Reflexionar sobre los límites de la libertad de expresión es un ejercicio necesario en una democracia. En Estados Unidos, por ejemplo, el Tribunal Supremo ha emitido unas cuantas sentencias al respecto; en Debs v. United States (1919) falló a favor de que un político socialista, Eugene Debs, entrara en prisión por pronunciar un discurso en contra de una guerra; en Brandenburg v. Ohio (1969) declaró que no se pueden penalizar las manifestaciones de odio, al menos que éstas animen a provocar actos violentos de manera inminente; y en Texas v. Johnson (1989) concluyó que quemar la bandera de la nación es una forma de “expresión simbólica” protegida por la Primera Enmienda de la Constitución.

Dichas sentencias, por supuesto, no han impedido que se continúe debatiendo acerca de los asuntos tratados en ellas. Aunque hoy en día es más difícil de entender que un líder político vaya a la cárcel por oponerse públicamente a una intervención militar (de hecho, a Debs se le acusó de quebrantar una ley que fue revocada poco después por el Congreso), las encuestas señalan que muchos ciudadanos estadounidenses desearían prohibir la profanación física de su bandera, mientras que las acciones violentas planificadas por grupos neonazis o supremacistas blancos hacen que resurja el debate sobre la definición de terrorismo y la posible criminalidad de ciertos extremismos.

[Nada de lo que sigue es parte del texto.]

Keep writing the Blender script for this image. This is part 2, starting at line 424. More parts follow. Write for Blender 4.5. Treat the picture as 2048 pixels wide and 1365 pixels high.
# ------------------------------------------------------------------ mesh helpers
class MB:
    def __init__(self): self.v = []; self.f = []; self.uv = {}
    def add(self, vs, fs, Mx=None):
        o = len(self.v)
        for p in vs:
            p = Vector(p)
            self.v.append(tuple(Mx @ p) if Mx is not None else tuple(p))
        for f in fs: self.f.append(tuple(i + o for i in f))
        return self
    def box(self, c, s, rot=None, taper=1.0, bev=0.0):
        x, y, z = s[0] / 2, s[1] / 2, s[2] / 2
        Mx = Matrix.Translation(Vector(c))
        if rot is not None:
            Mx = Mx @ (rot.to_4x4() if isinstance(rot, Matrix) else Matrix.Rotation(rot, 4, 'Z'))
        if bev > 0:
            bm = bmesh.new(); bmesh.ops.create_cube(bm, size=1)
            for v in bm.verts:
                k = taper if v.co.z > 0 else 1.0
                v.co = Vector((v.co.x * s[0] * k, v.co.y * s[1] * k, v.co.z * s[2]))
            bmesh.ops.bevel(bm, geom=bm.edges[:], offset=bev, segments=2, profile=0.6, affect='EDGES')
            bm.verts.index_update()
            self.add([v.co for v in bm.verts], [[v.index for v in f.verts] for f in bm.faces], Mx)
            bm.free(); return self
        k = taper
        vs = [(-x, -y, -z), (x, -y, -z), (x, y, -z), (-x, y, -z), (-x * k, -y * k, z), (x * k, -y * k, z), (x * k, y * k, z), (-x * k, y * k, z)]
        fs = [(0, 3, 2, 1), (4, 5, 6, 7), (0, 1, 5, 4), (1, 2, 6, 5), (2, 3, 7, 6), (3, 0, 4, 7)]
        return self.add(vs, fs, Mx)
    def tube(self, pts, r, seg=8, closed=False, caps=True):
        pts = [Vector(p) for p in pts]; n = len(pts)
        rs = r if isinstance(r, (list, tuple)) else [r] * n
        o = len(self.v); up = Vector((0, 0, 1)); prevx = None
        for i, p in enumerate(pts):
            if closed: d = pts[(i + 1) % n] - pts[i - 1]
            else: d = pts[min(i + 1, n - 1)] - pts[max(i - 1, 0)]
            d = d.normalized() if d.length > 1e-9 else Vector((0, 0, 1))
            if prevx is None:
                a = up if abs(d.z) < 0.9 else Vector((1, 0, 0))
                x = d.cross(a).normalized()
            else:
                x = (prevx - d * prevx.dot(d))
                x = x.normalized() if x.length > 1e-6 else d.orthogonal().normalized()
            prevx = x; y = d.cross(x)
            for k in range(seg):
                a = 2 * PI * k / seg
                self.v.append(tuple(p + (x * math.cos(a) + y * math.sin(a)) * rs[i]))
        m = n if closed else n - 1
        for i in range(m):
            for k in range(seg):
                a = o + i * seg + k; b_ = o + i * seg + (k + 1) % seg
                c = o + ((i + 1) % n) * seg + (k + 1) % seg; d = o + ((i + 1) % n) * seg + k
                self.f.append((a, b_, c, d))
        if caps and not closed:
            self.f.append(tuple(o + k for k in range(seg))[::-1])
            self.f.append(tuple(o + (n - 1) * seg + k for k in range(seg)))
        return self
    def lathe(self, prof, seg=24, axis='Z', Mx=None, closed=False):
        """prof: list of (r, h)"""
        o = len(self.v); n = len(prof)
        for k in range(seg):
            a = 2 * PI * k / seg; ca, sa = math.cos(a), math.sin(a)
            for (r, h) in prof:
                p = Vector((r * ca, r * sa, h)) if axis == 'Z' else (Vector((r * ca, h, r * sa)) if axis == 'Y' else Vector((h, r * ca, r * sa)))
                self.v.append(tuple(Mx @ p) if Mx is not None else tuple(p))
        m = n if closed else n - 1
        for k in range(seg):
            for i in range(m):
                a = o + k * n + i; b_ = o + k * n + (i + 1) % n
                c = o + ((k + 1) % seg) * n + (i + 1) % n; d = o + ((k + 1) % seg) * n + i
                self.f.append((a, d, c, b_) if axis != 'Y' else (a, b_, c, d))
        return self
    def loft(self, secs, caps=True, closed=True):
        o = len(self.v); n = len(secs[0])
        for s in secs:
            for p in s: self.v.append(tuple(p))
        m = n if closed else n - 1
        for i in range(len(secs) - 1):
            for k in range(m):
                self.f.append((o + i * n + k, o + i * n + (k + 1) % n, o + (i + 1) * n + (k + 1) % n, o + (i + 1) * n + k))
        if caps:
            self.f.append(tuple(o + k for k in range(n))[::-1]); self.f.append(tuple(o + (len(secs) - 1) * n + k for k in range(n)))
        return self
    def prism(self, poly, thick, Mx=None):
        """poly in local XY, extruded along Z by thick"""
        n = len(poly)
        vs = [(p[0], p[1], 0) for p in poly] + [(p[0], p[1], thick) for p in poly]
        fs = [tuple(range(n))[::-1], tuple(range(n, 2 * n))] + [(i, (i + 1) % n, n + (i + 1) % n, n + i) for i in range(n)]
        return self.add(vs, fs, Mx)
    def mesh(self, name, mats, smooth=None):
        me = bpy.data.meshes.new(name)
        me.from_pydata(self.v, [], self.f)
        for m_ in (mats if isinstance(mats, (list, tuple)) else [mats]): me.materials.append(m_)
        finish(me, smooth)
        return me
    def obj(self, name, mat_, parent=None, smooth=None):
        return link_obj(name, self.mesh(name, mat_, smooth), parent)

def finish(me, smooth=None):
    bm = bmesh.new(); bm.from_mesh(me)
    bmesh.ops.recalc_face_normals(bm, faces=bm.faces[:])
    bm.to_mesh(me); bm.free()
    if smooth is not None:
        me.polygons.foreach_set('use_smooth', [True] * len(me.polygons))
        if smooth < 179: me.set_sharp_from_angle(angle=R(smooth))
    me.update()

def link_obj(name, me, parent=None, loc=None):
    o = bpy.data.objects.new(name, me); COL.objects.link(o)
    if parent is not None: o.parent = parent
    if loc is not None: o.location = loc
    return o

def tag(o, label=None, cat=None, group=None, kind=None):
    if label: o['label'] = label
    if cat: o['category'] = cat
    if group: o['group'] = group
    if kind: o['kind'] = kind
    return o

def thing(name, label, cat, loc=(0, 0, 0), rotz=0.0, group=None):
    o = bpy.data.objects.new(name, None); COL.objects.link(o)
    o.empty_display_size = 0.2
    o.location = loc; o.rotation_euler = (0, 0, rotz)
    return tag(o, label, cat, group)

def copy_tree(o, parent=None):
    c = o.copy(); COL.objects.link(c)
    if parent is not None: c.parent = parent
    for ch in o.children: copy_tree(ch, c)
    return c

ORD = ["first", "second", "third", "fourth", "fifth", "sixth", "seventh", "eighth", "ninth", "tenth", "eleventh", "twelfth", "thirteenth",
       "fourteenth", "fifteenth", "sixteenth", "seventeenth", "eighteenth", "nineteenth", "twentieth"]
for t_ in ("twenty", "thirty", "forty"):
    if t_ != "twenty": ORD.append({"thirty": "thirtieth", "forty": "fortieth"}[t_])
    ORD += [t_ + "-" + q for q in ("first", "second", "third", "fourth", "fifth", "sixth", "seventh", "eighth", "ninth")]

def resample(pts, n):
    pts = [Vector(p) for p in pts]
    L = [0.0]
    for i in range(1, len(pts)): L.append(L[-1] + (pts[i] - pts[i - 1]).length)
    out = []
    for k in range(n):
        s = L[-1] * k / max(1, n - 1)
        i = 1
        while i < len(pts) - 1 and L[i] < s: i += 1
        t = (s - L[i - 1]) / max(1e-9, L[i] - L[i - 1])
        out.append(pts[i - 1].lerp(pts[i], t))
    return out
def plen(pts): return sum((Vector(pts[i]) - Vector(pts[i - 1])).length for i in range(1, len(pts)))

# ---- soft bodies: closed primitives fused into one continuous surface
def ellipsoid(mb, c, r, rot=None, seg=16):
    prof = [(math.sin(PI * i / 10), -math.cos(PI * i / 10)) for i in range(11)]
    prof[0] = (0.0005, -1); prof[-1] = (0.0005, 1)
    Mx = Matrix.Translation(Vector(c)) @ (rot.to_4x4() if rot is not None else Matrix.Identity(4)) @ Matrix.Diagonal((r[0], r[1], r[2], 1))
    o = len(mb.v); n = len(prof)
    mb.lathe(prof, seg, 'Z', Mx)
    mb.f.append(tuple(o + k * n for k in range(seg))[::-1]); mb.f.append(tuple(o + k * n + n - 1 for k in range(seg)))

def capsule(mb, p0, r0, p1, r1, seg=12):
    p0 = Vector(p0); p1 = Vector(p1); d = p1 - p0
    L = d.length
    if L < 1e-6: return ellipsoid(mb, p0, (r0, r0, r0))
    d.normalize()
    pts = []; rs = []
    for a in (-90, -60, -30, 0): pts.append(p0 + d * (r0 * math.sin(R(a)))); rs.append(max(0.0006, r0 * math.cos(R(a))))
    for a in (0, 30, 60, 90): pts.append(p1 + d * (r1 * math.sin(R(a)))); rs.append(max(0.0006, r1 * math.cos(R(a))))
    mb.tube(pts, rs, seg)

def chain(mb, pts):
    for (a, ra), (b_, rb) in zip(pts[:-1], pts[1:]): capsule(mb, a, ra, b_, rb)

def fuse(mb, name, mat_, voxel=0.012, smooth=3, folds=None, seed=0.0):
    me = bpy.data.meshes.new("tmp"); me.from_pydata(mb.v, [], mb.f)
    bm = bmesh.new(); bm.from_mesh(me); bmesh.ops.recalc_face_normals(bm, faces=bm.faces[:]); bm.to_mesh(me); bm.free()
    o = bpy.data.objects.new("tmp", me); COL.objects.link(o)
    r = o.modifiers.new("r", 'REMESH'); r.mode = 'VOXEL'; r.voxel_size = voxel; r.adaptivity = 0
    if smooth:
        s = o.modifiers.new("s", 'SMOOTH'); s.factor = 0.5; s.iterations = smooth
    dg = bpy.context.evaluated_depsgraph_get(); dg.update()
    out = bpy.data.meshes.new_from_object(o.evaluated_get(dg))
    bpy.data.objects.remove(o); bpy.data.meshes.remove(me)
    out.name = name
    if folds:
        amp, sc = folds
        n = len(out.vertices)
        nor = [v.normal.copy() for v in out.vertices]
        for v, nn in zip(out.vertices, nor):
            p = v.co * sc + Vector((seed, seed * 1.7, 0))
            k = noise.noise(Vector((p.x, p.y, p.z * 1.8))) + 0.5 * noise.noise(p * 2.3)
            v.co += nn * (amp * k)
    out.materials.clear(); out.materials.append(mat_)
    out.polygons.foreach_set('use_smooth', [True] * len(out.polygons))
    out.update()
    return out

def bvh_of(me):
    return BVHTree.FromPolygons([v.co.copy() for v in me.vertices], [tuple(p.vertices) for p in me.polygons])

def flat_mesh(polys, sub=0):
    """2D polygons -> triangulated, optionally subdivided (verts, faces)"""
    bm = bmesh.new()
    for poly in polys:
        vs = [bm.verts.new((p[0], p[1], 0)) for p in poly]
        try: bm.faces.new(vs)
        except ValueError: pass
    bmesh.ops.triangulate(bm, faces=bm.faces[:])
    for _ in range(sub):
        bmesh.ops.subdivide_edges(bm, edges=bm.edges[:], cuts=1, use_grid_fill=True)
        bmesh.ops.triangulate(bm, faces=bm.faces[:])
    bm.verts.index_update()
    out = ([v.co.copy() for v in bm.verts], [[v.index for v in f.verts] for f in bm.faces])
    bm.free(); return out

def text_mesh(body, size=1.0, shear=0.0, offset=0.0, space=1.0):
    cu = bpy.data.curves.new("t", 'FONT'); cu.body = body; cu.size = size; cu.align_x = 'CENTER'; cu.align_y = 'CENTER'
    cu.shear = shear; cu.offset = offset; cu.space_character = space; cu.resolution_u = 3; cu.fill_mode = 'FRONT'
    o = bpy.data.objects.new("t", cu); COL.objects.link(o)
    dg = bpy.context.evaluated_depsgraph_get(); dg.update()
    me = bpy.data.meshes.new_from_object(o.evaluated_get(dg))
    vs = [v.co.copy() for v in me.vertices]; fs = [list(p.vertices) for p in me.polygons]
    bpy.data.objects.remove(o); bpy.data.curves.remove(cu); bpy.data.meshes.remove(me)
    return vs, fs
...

La libertad de expresión, en su máximo y doloroso esplendor, se observa con nitidez en la imagen de un policía negro en una manifestación salvaguardando la integridad física de los miembros del Ku Klux Klan. El derecho a promover la discriminación y la violencia contra una persona que permite que puedas ejercer ese mismo derecho. Un asunto desagradable.

Como afirma Daniel Gascón en un artículo publicado en The New York Times a raíz del ingreso en prisión del rapero Pablo Hasél, cuando hablamos de la libertad de expresión, nos gustaría pensar que hablamos de Voltaire y compañía, pero generalmente de lo que se trata es de “tolerar un cierto nivel de basura”. Conozco a alguien en Washington que se ocupa de este tipo de casos y suele recordarme bromeando que, en muchas ocasiones, su función es luchar para que puedan hablar también las personas despreciables. Piensa que la mejor manera de presumir de país es dejando que ardan en público las barras y las estrellas. Estos días estamos viendo cómo un debate de gran relevancia para la democracia española deriva de nuevo en una tormenta ideológica (cargada de información imprecisa sobre el historial delictivo del condenado) que poco tiene que ver con la libertad y sus complejidades, sino con hacer propaganda en una u otra dirección y aprovechar la controversia para explotar distintas causas. La defensa de la libertad de expresión, sin embargo, solo resulta verdaderamente creíble cuando se realiza a favor de los adversarios. Al fin y al cabo, como dijo una vez Arthur Koestler, “es inevitable que la gente tenga razón por los motivos equivocados”. Lo extraño es protestar por la censura de unos tuits atacando la sede de un periódico. O comparar la rabia de unos vándalos con la lucha (violenta o pacífica) de los oprimidos. Romantizar la basura.